More older teachers joining, staying and closing the gender gap, says Now Teach

85% of Now Teach’s teachers are over 30-years-old and 42% are male, compared to national averages of 15% and 28% respectively

Latest UK government and union figures showing a continued sharp decline in teacher applications, poor retention and stubborn gender disparity are in sharp contrast to buoyant late-career change data.

Now Teach is a UK charity inspiring talented people to retrain as teachers and supporting them to stay in the classroom long term. 85% of our 500 teachers are over 30-years-old compared to 15% nationally. They used to be virologists, lawyers, journalists and bankers.

Currently, Now Teach sees:

  • An 82% increase in these applications compared to the same point in March 2019. Nationwide, there was a 3% decline.
  • Higher retention rates than the national average. 93% of Now Teachers gaining Qualified Teacher Status are still teaching a year later versus 85% in England.
  • Just 6% saying they would leave teaching within five years – falling to 1% within two years. Recent NEU research shows nearly half of teachers plan to leave the profession by 2027 and a quarter by 2024.
  • More male teachers. 42% of this year’s Now Teach intake are male versus 28% nationally. 56% from Now Teach are male whereas 76% of teachers in England are women.


England has one of the youngest teaching workforces in the OECD. Data also shows that the UK’s most economically deprived schools have the youngest teachers, meaning those children are taught by those with the least life experience.

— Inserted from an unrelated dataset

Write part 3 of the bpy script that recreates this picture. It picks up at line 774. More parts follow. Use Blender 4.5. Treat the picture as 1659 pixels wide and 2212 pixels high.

Matthew Booker, BBC producer turned History teacher at Three Rivers Academy, said: “Teaching was something I had always had in the back of my mind that I’d like to try. I loved the idea of being part of a community and helping young people bring out the best in themselves.

“The problem, however, was that it felt too much of a leap, both in terms of money and starting all over again. Things changed when I was fortunate enough to be offered voluntary redundancy. The money from that, combined with attending a Now Teach event, made me realise, that at 44, it was time to try. Now Teach were honest about the challenges I would face but made me feel confident I could do it. It’s a very tough job but I have no regrets.”

Katie Waldegrave, Now Teach co-founder and director, said: “Our data shows how people who’ve already had one successful career can help fix the recruitment crisis and address longstanding intractable challenges within the education space. I’m proud we’re also addressing gender disparity. Teacher recruitment is hard, but it’s vital for boys to have role models in their male teachers. Amongst low attainting students it’s been shown to help improve attainment levels whilst embedding positive values.”

Kharuz Zaman, corporate lawyer turned maths teacher, Harris Boys’ Academy, said: “One of the reasons for Now Teach attracting more male teachers could be a healthy shift in attitudes among professionals working in eg the City, with more people being motivated by having a clear sense of purpose and a desire to make a contribution to society.

“We must not lose sight of the fact that statistics continue to show that there is a marked reduction in the proportion of women and ethnic minorities in leadership positions. We still have a long way to go before we can say that the world of education has fully embraced diversity and is truly meritocratic.”